→ **Written exercise**:
Copy the lines from the start of the records below through the line containing "return (f(r/255), f(g/255), f(b/255), 1)", both included, and leave out the pictures.

→ **Exercise data**:
-- START --
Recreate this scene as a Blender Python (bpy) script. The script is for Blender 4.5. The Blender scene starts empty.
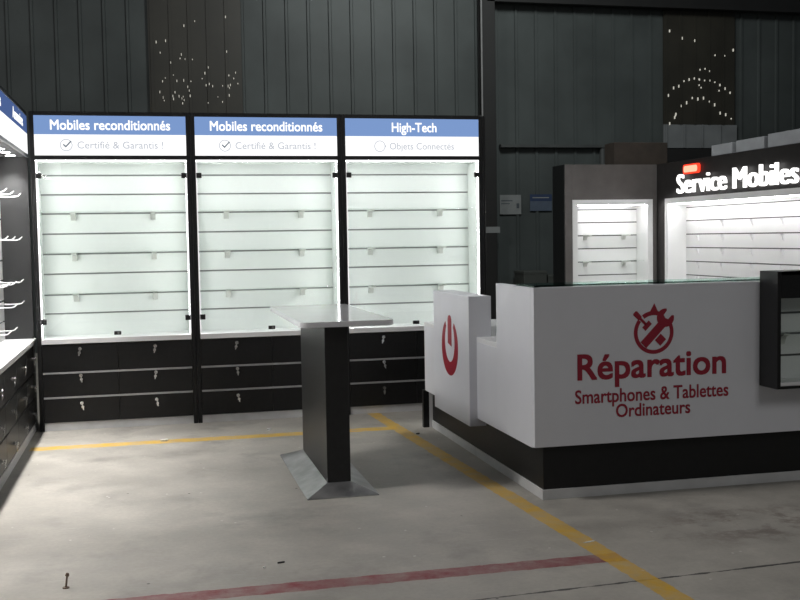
import bpy, bmesh, math, random
from mathutils import Matrix, Vector
random.seed(7)
C = bpy.context.scene.collection
PI = math.pi

# ------------------------------------------------------------------ materials
def lin(r, g, b):
    f = lambda c: (c/12.92 if c <= .04045 else ((c+.055)/1.055)**2.4)
    return (f(r/255), f(g/255), f(b/255), 1)

def mat(name, col, rough=.5, metal=0, noise=0, scale=8, bump=0, bscale=200, spec=.5, coat=0, rvar=0):
    m = bpy.data.materials.new(name); m.use_nodes = True
    nt = m.node_tree; b = nt.nodes['Principled BSDF']
    b.inputs['Base Color'].default_value = col
    b.inputs['Roughness'].default_value = rough
    b.inputs['Metallic'].default_value = metal
    b.inputs['Specular IOR Level'].default_value = spec
    b.inputs['Coat Weight'].default_value = coat
    tc = nt.nodes.new('ShaderNodeTexCoord')
    if noise:
        n = nt.nodes.new('ShaderNodeTexNoise'); n.inputs['Scale'].default_value = scale; n.inputs['Detail'].default_value = 6
        nt.links.new(tc.outputs['Object'], n.inputs['Vector'])
        r = nt.nodes.new('ShaderNodeMapRange'); r.inputs['To Min'].default_value = 1-noise; r.inputs['To Max'].default_value = 1+noise
        r.inputs['From Min'].default_value = .3; r.inputs['From Max'].default_value = .7
        nt.links.new(n.outputs['Fac'], r.inputs['Value'])
        mx = nt.nodes.new('ShaderNodeVectorMath'); mx.operation = 'SCALE'; mx.inputs[0].default_value = col[:3]
        nt.links.new(r.outputs['Result'], mx.inputs['Scale']); nt.links.new(mx.outputs['Vector'], b.inputs['Base Color'])
        if rvar:
            q = nt.nodes.new('ShaderNodeMapRange'); q.inputs['To Min'].default_value = max(0, rough-rvar); q.inputs['To Max'].default_value = rough+rvar
            nt.links.new(n.outputs['Fac'], q.inputs['Value']); nt.links.new(q.outputs['Result'], b.inputs['Roughness'])
    if bump:
        n2 = nt.nodes.new('ShaderNodeTexNoise'); n2.inputs['Scale'].default_value = bscale
        nt.links.new(tc.outputs['Object'], n2.inputs['Vector'])
        bp = nt.nodes.new('ShaderNodeBump'); bp.inputs['Strength'].default_value = bump; bp.inputs['Distance'].default_value = .002
        nt.links.new(n2.outputs['Fac'], bp.inputs['Height']); nt.links.new(bp.outputs['Normal'], b.inputs['Normal'])
    return m

def emit(name, col, s):
    m = bpy.data.materials.new(name); m.use_nodes = True
    nt = m.node_tree; nt.nodes.remove(nt.nodes['Principled BSDF'])
    e = nt.nodes.new('ShaderNodeEmission'); e.inputs['Color'].default_value = col; e.inputs['Strength'].default_value = s
    nt.links.new(e.outputs[0], nt.nodes['Material Output'].inputs['Surface'])
    return m

def glass(name, tint, ior=1.45, gl=(1, 1, 1, 1), rough=.0, cap=1.0):
    m = bpy.data.materials.new(name); m.use_nodes = True
    nt = m.node_tree; nt.nodes.remove(nt.nodes['Principled BSDF'])
    t = nt.nodes.new('ShaderNodeBsdfTransparent'); t.inputs['Color'].default_value = tint
    g = nt.nodes.new('ShaderNodeBsdfGlossy'); g.inputs['Roughness'].default_value = rough; g.inputs['Color'].default_value = gl
    f = nt.nodes.new('ShaderNodeMath'); f.operation = 'MINIMUM'; f.inputs[1].default_value = cap
    fr = nt.nodes.new('ShaderNodeFresnel'); fr.inputs['IOR'].default_value = ior; nt.links.new(fr.outputs[0], f.inputs[0])
    ms = nt.nodes.new('ShaderNodeMixShader')
    nt.links.new(f.outputs[0], ms.inputs[0]); nt.links.new(t.outputs[0], ms.inputs[1]); nt.links.new(g.outputs[0], ms.inputs[2])
    nt.links.new(ms.outputs[0], nt.nodes['Material Output'].inputs['Surface'])
    return m

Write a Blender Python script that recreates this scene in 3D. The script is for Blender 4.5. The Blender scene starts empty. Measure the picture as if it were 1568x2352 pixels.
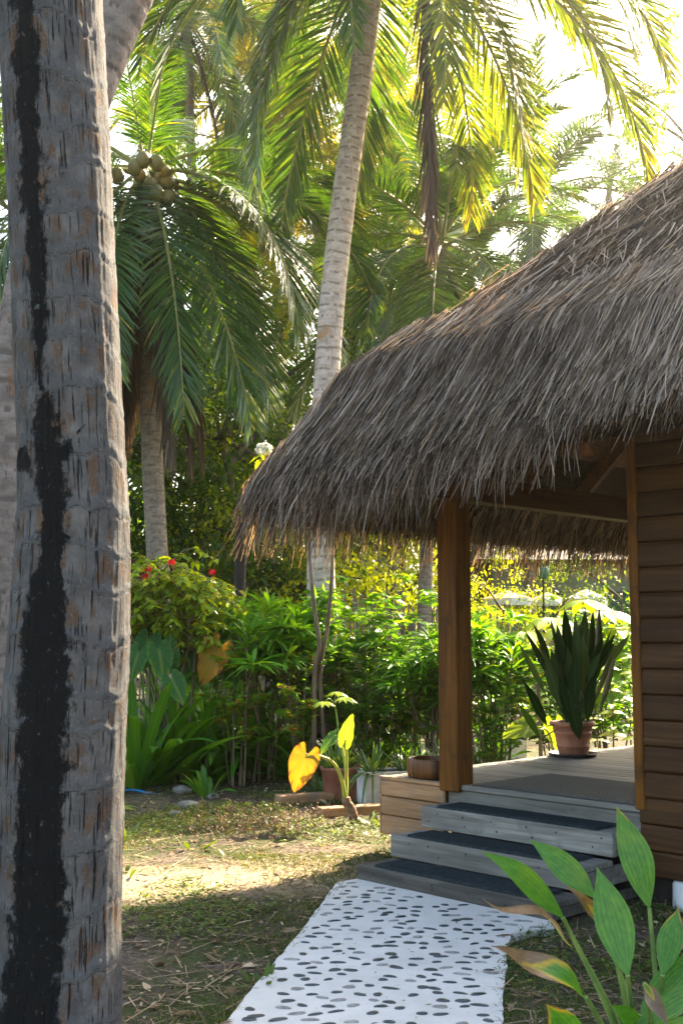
import bpy, math, random
import numpy as np
from mathutils import Vector, Matrix

# ------------------------------------------------------------------ camera, sky, sun, exposure
S = bpy.context.scene
COL = S.collection
EYE, FPX, PITCH = 1.55, 2612.0, 0.1076          # eye height (m); focal length in pixels of a 1568 px wide picture; upward tilt
cam_d = bpy.data.cameras.new('camera'); cam = bpy.data.objects.new('camera', cam_d); COL.objects.link(cam)
cam.location = (0, 0, EYE); cam.rotation_euler = (math.pi/2 + PITCH, 0, 0)
cam_d.sensor_fit = 'VERTICAL'; cam_d.sensor_height = 36.0; cam_d.sensor_width = 24.0; cam_d.lens = 39.98
cam_d.clip_start = 0.05; cam_d.clip_end = 600
cam_d.dof.use_dof = True; cam_d.dof.focus_distance = 8.2; cam_d.dof.aperture_fstop = 9.0
S.camera = cam
HUT = np.array([.803, 7.893, 0.0]); HROT = math.radians(-46.016)
EX = np.array([math.cos(HROT), math.sin(HROT), 0]); EY = np.array([-EX[1], EX[0], 0])
sv = -0.30*EX + 1.2*EY + np.array([0, 0, 1.0]); sv /= np.linalg.norm(sv)   # towards the sun
SUN_EL = math.asin(sv[2]); SUN_AZ = math.atan2(sv[0], sv[1])
W = bpy.data.worlds.new('World'); S.world = W; W.use_nodes = True
wn = W.node_tree; bg = wn.nodes['Background']
sky = wn.nodes.new('ShaderNodeTexSky'); sky.sky_type = 'NISHITA'; sky.sun_disc = False
sky.sun_elevation = SUN_EL; sky.sun_rotation = SUN_AZ; sky.air_density = 1.0; sky.dust_density = 4.0; sky.ozone_density = 1.0
tint = wn.nodes.new('ShaderNodeMix'); tint.data_type = 'RGBA'; tint.blend_type = 'MULTIPLY'; tint.inputs[0].default_value = 1.0
wn.links.new(sky.outputs[0], tint.inputs[6]); tint.inputs[7].default_value = (1.06, 1.0, .90, 1)      # hazy tropical air, less blue than a clear sky
wn.links.new(tint.outputs[2], bg.inputs[0]); bg.inputs[1].default_value = 0.105
sun_d = bpy.data.lights.new('sun', 'SUN'); sun_d.energy = 5.0; sun_d.angle = math.radians(0.5); sun_d.color = (1.0, .82, .58)
sun = bpy.data.objects.new('sun', sun_d); COL.objects.link(sun)
sun.rotation_euler = Vector(sv).to_track_quat('Z', 'Y').to_euler()
vs = S.view_settings; vs.view_transform = 'Standard'; vs.look = 'None'; vs.gamma = 1.0; vs.use_curve_mapping = False
vs.exposure = 2.95
S.cycles.use_denoising = True; S.cycles.denoising_prefilter = 'ACCURATE'; S.cycles.denoising_input_passes = 'RGB_ALBEDO_NORMAL'
S.cycles.max_bounces = 8; S.cycles.diffuse_bounces = 4; S.cycles.transmission_bounces = 5; S.cycles.glossy_bounces = 2
S.cycles.caustics_reflective = False; S.cycles.caustics_refractive = False
S.cycles.sample_clamp_indirect = 6.0

# ------------------------------------------------------------------ places: a pixel of the photograph (1568 wide) to a point
_c, _s = math.cos(PITCH), math.sin(PITCH)
def ray(x, y):
    a = (x-784)/FPX; b = -(y-1176)/FPX
    return np.array([a, _c-b*_s, _s+b*_c])
def A(x, y, Y):
    d = ray(x, y); t = Y/d[1]; return np.array([d[0]*t, Y, EYE+d[2]*t])
def G(x, y, z=0.0):
    d = ray(x, y); t = (z-EYE)/d[2]; return np.array([d[0]*t, d[1]*t, z])
def HW(p, q, z): return HUT + EX*p + EY*q + np.array([0, 0, z])

rng = np.random.default_rng(11)
def R(a, b, n=None): return rng.uniform(a, b, n)
def nrm(v): v = np.asarray(v, float); return v/np.maximum(np.linalg.norm(v, axis=-1, keepdims=True), 1e-9)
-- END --
→ **Correct result**:
Recreate this scene as a Blender Python (bpy) script. The script is for Blender 4.5. The Blender scene starts empty.
import bpy, bmesh, math, random
from mathutils import Matrix, Vector
random.seed(7)
C = bpy.context.scene.collection
PI = math.pi

# ------------------------------------------------------------------ materials
def lin(r, g, b):
    f = lambda c: (c/12.92 if c <= .04045 else ((c+.055)/1.055)**2.4)
    return (f(r/255), f(g/255), f(b/255), 1)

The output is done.